The European Central Bank (ECB) has already begun to lay the foundations for further stimulating monetary policy and is expected to lower interest rates at the next meeting in three weeks.  In Germany, the government took only preliminary steps towards a tax incentive program.

The main reason for the growth of savings in Germany and the weakening of investments is the displacement of a large part of the national income from households to firms, which also reflects the very weak wage growth among low- and middle-income people.

According to the IMF, household consumption in Germany fell from about 63% of GDP in 2005 to 51% in 2018.  At the same time, weak domestic consumption did not provide companies with enough incentives to invest in the German economy.

Foreign demand for German goods is currently declining, which slows down the country’s economy.  But Germany has no reason to turn back into the “Sick Man of Europe.”

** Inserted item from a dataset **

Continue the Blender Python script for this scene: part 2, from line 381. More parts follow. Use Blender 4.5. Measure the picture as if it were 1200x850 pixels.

The biggest problem of Germany is connected with its domestic policy, and not with the worsening international situation.  Germany can easily enough ensure an increase in domestic consumption and offset the weakening of external demand.

It was previously reported that investors had lost faith in Germany’s economic prospects.  The largest economy in Europe contracted in the second quarter of this year – a slowdown in global growth and uncertainty due to the trade war between the United States and China.

Many German economists, and not just leftists, are currently urging the government to reform its constitutional commitment, eliminating the possibility of borrowing to finance a structural deficit in excess of 0.35% of GDP.

The German economy is not going to fall off a cliff, but it is unlikely to be able to regain decent growth without significant reforms.  Germany needs not only to increase government spending and investment, but also to take concerted actions aimed at increasing domestic consumption, so that companies have an incentive to invest in Germany.